Re: IQ - A cautionary tale (Re: The ways of child prodigies)

From: Tennessee Leeuwenburg (tennessee@tennessee.id.au)
Date: Thu Nov 10 2005 - 20:36:00 MST


>a bouncer). Mensa states that it wants to provide a forum where
>intelligent people can work together to solve the world's problems.
>
>
I am a member of Mensa Australia, and they make no such claim. I
maintain my membership for the high quality mailing list which they
provide. Within that mailing list, I have found a variety of beliefs,
some of which I don't believe are genuinely defensible. However, I think
it's a mistake to believe that the "compellingness" of an argument is
ever an objective thing.

>But the people who are already solving the world's problems --
>doctors, scientists, engineers -- have already surrounded themselves
>with other smart people and get the stimulation that they need. They
>tend not to join places like Mensa, which is why Mensa will never
>fulfill its goal and will always be a place where people play
>scrabble.
>
>
Well, as I said, my mensa makes no such claim. They *like* just playing
scrabble. Aspiring to some ideological goal is something else.

>What I also found is a place where a disconcerting number of people
>were devoutly religious, believed in UFOs, and other pseudoscientific
>and even nonsensical things. I couldn't understand then why so many
>smart people could believe such dumb things, but I think now it's
>because so many of them aren't part of the larger
>intellectual/academic landscape.
>
That is probably correct. I have heard that academic study *is*
correlated with atheism, and even more strongly so if you add in a
personal religious belief as opposed to a doctrinal one.

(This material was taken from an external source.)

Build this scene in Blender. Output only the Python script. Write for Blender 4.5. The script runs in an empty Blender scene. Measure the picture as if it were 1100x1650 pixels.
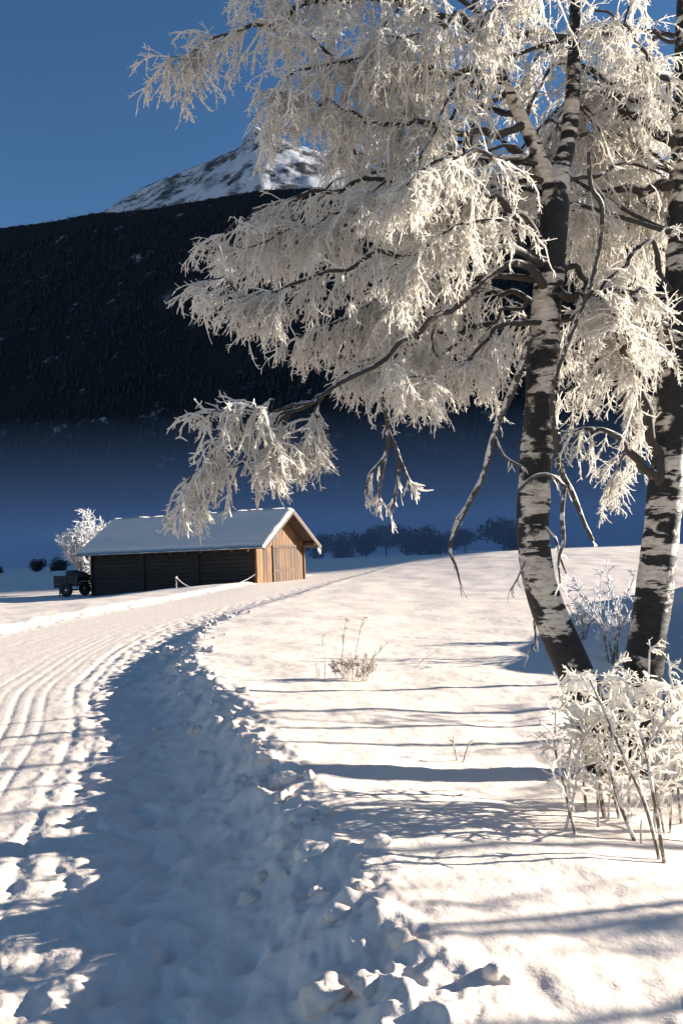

I think it's paternalistic to say that smart people are always believing
dumb things. I think that people adopt beliefs which are successful for
them - people are largely pragmatists and adopt beliefs structures which
allow them to function. If people prefer a metaphor of religion to a
metaphor of science, and are still willing to engage in an honest
process of reflection and theory refinement, then their choice of
metaphor is irrelevant. Being honest is, I think, about not discounting
the importance of falsifying evidence.

I have a number of religious friends who are, in any important sense, as
intelligent as I am. Yet they maintain their belief, largely (I believe)
because they are inherently idealistic. I believe that if I were
idealistic, I would also convert to a form of religion.

I also charge some people in the transhumanist / singularist movement of
being idealistic. Their religion is different, but no less faith-based.
For example, the adherence to the belief in rapid expansion post the
creation of superintelligent AI is, frankly, faith-based. There is
supporting evidence which some of us find compelling, but I've never
heard a compelling argument that such an explosion is actually
necessitated by superintelligence. I instead get versions of Pascal's
wager and people who are unwilling to consider things in a more
fine-grained granularity.

They believe that the *ideal* of the singularity is more important than
the *detail* of the singularity.

That seems to me to also be a dumb thing. I am better with ideas than
details, but do not ignore their importance.

Sadly, I lack the mathematical clout to phrase such arguments in a
compelling way to people who are mathematically oriented. Indeed, I may
be the one who cannot "see" the truth in this case.

Nonetheless, I also see within mensa many pseudoscientific and genuinely
... flawed ... positions which do not fit what I have been describing.
Partially, that's because mensa's hurdles are not very high. I don't
think I'd be playing russian roullette at odds of 1 in 50, for example.
And I am only at the lowest end of that hurdle.

>You can be intelligent without
>having formal training in critical thinking skills (as members of this
>list, so well versed in probability theory, should know). That, among
>other things, may be Langan's biggest problem. For anybody who has
>read Tversky et al. or the other suggestions on the SIAI booklist on
>human reasoning, you know that it doesn't necessarily come naturally,
>even for intelligent people. In fact, as Michael Shermer points out,
>intelligent people can be among the most intractable because they can
>defend erroneous beliefs with such alacrity.
>
>
Agreed.

>My point is that an IQ score is a pretty good predictor of success,
>but not the only one. A rigorous methodology for making accurate
>inferences must still be learned. Paying attention to the scientific
>mainstream is pretty important. Concensus science has passed the test
>of falsifiability by many smart people. Langan might think that since
>he's profoundly smarter than any individual scientist, he can
>pontificate in his ivory tower and come up with a closer description
>of reality than scientists can, but he's not smarter than the
>aggregate knowledge of the scientific community.
>
>
Again, I fully agree.

Although, scientific progress does often proceed through revolution.
Then again, that revolution only seems rapid from outside the system --
often the seeds of discontent are well-sown before anything hits the
popular press.

My line of questioning was made in the hope that people wouldn't assume
I was making that mistake, and would simply answer directly.